Diketahui, gugatan itu karena MPTTI tidak terima MUI melarang mereka membuat acara zikir di Medan. Saat ini, gugatan tersebut telah memasuki sidang keenam atau pemeriksaan saksi fakta.
Menurut Nuh, ada pun alasan MUI Sumut melarang acara yang digelar MPTTI tersebut, karena dalam ajarannya, MPPTI menegaskan bahwa Muhammad itu adalah Allah, sehingga ajaran itu diduga sesat. “Pemikiran nyeleneh seperti ini akan menimbulkan kegaduhan dan merusak kondusifitas yang sudah ada. Saya pribadi mendukung sikap MUI Sumut yang telah memprotes pemikiran mereka yang menyatakan Muhammad itu Allah,” kata Nuh.
Nuh juga menegaskan, sikap MUI Sumut ini juga didukung penuh oleh MUI Pusat. Hal ini dibuktikan dengan keluarnya Fatwa MUI Nomor 72 tentang pemahaman Muhammad itu Allah pada 12 Oktober lalu. “Sudah sepatutnya kita mendukung, mengikuti, dan menyebarkan Fatwa MUI Nomor 72 ini,” lanjutnya.
Muhammad Nuh yang saat ini juga diamanahi sebagai Dewan Pertimbangan (Wantim) MUI Sumut mengingatkan agar umat Islam tidak terjebak dalam aliran sesat. Karenanya perlu mengetahui 10 kriteria aliran sesat menurut Majelis Ulama Indonesia.
Pertama, mengingkari salah satu dari rukun iman yang enam. Kedua, meyakini atau mengikuti akidah yang tidak sesuai dengan Al Quran dan Sunnah. Ketiga, meyakini turunnya wahyu setelah Al Quran. Keempat, mengingkari otentisitas dan atau kebenaran isi Al Quran. Dan kelima, melakukan penafsiran Al Quran yang tidak berdasarkan kaidah kaidah tafsir.

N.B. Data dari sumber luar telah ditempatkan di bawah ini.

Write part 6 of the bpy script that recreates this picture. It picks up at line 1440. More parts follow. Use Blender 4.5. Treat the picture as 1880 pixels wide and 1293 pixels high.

Kemudian yang keenam, mengingkari kedudukan hadis nabi sebagai sumber ajaran Islam. Ketujuh, menghina, melecehkan, dan atau merendahkan para Nabi dan Rasul. Kedelapan, mengingkari Nabi Muhammad sebagai Nabi dan Rasul terakhir. Kesembilan, mengubah, menambah, dan atau mengurangi pokok-pokok ibadah yang telah ditetapkan oleh Syariah, seperti Haji tidak ke Baitullah, salat wajib tidak 5 waktu. Dan terakhir, mengkafirkan sesama muslim tanpa dalil syar’i seperti mengkafirkan sesama muslim karena bukan kelompoknya pungkasnya. (rel/adz)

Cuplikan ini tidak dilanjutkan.